State Priority Area: School Lunch
SPM-3: Percent of students enrolled in free or reduced price lunch programs
Annual Plan FY23:
Local Health Departments (LHDs) will continue to work with local education agencies (LEAs) and the child nutrition program to improve the Local Wellness Policy (LWP). LEAs are on a 5 year cycle to review the Child Nutrition Program Administrative Review. There are about 140 LEA sites that participate in this review. Each review lasts about 4 1/2 months. The LEA can help support the administrative review by evaluating the LWP and updating the requirements to the policy for each LEA.

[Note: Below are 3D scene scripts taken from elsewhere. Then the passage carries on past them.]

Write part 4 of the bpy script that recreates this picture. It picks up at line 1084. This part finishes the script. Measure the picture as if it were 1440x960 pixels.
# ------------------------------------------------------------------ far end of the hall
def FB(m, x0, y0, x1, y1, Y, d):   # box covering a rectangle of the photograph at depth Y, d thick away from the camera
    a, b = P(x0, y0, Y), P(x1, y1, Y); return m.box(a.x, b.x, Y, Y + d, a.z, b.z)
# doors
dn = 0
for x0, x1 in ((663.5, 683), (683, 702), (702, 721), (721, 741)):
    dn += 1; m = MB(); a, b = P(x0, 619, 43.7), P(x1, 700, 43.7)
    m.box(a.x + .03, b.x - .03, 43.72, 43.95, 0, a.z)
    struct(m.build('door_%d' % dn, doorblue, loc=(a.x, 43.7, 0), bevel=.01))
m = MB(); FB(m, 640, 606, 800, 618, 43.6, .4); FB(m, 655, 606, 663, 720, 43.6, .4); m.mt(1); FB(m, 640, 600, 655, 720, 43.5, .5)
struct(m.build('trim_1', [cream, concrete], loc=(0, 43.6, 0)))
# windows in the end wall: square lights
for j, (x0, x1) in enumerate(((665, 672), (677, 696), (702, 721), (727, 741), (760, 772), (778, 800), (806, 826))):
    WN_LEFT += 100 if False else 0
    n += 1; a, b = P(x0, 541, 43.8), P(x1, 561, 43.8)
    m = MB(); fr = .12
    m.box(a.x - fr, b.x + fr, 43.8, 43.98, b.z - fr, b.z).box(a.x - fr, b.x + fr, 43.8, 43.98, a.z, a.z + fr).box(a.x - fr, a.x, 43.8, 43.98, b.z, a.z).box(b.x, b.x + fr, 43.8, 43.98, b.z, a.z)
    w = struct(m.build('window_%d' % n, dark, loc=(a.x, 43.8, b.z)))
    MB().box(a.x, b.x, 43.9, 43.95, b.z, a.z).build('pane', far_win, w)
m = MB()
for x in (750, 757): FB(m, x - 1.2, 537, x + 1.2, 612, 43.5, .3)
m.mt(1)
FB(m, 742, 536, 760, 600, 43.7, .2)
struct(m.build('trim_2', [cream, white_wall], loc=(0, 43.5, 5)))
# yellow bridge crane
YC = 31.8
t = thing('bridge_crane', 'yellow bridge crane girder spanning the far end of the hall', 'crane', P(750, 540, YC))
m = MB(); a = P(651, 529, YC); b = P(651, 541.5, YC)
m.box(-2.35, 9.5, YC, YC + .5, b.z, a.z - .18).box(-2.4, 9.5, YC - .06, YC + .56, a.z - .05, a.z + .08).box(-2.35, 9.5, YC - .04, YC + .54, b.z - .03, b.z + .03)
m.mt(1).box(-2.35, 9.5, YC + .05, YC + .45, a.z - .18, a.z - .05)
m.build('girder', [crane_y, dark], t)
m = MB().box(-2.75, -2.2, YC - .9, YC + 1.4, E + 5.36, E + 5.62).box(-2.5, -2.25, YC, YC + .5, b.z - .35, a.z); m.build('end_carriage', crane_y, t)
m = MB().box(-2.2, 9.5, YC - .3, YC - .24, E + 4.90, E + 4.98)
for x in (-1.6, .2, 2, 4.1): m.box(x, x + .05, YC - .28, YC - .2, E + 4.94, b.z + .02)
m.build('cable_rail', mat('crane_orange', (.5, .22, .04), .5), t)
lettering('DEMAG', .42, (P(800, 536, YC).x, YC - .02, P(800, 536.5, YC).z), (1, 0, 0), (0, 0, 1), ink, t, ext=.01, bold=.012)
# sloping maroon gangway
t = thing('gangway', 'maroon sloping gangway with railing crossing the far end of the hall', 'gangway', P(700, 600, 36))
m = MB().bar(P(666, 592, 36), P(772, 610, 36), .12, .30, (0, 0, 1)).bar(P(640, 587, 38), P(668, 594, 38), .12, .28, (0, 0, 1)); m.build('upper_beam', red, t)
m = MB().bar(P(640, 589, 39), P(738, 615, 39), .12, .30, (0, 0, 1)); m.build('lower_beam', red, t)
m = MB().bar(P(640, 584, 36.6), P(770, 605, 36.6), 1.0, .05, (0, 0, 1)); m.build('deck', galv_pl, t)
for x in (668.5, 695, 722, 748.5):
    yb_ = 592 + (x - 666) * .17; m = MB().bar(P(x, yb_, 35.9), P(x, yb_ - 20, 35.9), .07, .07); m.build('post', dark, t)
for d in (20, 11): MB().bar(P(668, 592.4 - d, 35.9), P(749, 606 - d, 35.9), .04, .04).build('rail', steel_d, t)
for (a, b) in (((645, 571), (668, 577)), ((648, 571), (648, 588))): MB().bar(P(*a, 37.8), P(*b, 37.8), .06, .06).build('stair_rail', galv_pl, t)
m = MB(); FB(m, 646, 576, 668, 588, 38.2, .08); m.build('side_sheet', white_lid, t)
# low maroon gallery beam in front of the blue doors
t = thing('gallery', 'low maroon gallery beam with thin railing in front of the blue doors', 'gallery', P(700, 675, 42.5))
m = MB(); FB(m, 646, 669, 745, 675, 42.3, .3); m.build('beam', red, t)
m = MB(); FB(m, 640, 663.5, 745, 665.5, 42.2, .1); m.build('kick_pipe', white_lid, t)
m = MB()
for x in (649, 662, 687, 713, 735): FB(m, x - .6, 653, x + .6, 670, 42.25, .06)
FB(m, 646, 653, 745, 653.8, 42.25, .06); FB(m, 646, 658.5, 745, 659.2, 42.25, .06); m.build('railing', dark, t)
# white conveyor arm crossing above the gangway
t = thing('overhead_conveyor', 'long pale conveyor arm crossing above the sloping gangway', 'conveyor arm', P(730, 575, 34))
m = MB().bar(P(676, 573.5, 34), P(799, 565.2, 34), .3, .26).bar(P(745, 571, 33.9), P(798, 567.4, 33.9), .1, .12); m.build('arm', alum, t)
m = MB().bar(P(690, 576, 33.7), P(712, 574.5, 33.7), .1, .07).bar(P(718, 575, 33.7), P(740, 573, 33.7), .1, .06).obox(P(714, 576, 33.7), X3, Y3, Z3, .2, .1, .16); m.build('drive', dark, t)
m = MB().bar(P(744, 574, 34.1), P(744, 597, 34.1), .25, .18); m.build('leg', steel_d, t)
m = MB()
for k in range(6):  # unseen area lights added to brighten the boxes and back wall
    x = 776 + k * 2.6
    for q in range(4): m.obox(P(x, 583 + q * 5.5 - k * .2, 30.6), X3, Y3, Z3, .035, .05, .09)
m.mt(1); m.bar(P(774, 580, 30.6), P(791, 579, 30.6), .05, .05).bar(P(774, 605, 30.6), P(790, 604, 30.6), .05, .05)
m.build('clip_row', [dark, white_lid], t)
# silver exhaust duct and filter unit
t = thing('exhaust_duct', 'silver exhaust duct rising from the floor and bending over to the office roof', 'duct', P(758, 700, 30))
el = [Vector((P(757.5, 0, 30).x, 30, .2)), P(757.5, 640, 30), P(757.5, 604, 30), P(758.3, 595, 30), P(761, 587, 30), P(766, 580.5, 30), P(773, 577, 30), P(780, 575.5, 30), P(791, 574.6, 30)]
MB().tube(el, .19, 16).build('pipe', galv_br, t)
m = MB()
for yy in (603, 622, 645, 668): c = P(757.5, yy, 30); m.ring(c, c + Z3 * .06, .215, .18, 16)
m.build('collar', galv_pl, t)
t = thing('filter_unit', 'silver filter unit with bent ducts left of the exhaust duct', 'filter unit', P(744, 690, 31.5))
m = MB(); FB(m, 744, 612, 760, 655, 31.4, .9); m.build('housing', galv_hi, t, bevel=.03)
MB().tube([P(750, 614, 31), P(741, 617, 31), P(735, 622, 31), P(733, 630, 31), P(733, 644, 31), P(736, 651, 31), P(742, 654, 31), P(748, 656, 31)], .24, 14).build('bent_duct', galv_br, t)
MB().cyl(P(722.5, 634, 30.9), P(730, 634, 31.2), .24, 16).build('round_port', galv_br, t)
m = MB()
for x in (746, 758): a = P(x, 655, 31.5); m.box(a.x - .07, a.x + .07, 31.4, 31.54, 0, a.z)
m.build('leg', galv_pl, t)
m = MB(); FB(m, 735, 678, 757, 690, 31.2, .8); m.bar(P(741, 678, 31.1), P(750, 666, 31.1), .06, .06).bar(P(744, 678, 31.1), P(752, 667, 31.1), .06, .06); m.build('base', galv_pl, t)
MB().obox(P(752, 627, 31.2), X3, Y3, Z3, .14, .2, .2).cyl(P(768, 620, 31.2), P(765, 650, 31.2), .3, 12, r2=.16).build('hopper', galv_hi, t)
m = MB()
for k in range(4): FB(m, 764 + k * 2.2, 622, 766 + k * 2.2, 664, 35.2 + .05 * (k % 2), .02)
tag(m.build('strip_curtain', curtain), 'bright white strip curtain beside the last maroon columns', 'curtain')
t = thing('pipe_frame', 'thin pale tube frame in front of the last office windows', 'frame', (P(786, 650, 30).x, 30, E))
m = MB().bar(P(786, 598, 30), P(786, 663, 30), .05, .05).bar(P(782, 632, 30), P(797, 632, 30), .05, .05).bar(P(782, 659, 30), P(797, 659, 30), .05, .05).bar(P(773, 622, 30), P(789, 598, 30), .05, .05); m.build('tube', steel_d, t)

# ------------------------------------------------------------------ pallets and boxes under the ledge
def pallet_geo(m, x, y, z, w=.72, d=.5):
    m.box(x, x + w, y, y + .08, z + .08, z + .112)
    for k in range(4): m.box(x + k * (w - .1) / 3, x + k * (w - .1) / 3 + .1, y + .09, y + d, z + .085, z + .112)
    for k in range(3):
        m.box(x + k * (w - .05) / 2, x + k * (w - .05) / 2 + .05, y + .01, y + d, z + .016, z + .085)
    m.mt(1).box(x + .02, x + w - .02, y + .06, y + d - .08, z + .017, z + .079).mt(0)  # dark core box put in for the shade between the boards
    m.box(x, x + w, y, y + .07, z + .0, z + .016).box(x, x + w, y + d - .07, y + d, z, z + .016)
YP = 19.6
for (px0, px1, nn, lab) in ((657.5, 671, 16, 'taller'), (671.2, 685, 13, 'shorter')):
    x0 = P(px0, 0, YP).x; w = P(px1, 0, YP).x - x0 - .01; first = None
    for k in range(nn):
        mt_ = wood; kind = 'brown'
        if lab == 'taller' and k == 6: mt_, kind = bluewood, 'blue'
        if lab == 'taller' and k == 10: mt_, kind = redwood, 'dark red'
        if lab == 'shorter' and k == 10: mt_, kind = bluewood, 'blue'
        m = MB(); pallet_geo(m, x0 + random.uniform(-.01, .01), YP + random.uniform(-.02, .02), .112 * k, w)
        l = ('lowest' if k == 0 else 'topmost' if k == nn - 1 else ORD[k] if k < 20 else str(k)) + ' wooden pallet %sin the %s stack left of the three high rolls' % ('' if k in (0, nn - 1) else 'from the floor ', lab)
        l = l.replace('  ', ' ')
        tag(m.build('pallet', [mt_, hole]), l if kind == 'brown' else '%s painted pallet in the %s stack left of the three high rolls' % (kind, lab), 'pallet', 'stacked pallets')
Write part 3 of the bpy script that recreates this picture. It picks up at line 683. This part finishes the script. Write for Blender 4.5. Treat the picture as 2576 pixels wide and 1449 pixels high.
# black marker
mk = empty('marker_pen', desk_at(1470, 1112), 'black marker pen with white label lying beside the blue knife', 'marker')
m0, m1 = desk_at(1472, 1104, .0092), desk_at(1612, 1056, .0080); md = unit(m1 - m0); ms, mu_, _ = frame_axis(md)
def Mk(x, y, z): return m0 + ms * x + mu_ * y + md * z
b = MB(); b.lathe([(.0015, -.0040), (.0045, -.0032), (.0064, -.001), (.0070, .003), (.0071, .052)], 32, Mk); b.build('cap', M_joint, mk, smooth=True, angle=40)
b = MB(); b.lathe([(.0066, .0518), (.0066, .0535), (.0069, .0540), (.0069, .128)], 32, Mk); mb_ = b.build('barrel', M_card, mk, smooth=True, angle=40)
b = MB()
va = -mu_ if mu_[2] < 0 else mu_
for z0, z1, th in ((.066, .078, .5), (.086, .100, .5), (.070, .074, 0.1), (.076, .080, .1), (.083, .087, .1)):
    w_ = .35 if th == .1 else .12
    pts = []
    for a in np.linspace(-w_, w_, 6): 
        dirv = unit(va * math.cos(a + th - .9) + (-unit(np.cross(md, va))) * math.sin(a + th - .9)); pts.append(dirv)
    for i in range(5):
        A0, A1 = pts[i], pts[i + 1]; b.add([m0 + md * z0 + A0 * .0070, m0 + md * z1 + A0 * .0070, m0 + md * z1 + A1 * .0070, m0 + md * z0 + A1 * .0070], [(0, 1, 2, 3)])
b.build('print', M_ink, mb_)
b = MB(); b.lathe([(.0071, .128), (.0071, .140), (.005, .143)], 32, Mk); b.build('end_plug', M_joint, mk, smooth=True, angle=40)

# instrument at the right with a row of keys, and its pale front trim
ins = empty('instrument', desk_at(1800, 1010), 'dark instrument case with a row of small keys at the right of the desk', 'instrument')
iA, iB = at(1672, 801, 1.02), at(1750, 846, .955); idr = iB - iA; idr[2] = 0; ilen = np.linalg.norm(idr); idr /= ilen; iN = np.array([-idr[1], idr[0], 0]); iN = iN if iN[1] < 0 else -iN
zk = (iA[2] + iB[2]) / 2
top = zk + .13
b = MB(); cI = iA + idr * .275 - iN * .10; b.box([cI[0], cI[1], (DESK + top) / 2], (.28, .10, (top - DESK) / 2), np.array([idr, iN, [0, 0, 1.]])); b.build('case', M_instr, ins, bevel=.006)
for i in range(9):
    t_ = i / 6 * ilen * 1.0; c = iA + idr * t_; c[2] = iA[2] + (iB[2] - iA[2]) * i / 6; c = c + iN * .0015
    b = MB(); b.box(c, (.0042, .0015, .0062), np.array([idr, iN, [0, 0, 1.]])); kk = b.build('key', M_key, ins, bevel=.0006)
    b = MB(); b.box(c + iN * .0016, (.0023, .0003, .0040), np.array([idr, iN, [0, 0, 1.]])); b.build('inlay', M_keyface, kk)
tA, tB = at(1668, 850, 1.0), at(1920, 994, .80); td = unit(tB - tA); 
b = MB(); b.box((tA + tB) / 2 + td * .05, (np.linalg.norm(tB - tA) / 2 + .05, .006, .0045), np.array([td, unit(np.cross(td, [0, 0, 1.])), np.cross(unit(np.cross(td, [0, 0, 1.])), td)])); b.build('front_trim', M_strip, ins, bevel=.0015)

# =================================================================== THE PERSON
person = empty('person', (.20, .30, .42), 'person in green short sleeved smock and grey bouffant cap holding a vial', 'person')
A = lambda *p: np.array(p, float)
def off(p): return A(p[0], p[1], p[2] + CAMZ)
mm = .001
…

Schools who have 50% free or reduced percentages will need to implement an alternative breakfast model by the end of the 2022-23 school year. LHDs will help promote, encourage, and provide technical assistance to schools who are required to implement breakfast. We will participate in community coalitions that support school meals such as breakfast and lunch. These could be Action for Healthy Kids, Utah Breakfast Expansion Team and Get Healthy Utah. Provide opportunities for educators, families, and communities to learn more about services and programs that support healthy school meals by participating in professional development opportunities and community activities. Continue to work with the child nutrition program to build services and programs that enhance the school meals programs.
- Provide training to LHD health educators on how to use WellSAT, a quantitative assessment tool to help improve school wellness policies. Increase the number of LHDs that provide support to LEA local wellness policies. Coordinate with the Utah State Board of Education Child Nutrition Specialist to help support the LEA’s wellness policy section during the Child Nutrition Programs administrative review.
- Collaborate with the State Board of Education Child Nutrition Program to help educate families that meet the qualifications for free and reduced school meals to apply for services. Work with other state agencies to help simplify this process.
- Ensure that schools who are required to implement an alternative breakfast model during the 22-23 school year have the tools and resources to do so successfully. Educate LHDs about Start Smart.
The following NPM/SPMs are addressed in the Child Domain section.
NPM-13.2: Percent of children, ages 1 through 17, who had a preventive dental visit in the past year.
SPM-2: Percent of family members who live in the household that ate a meal together 4 or more days per week.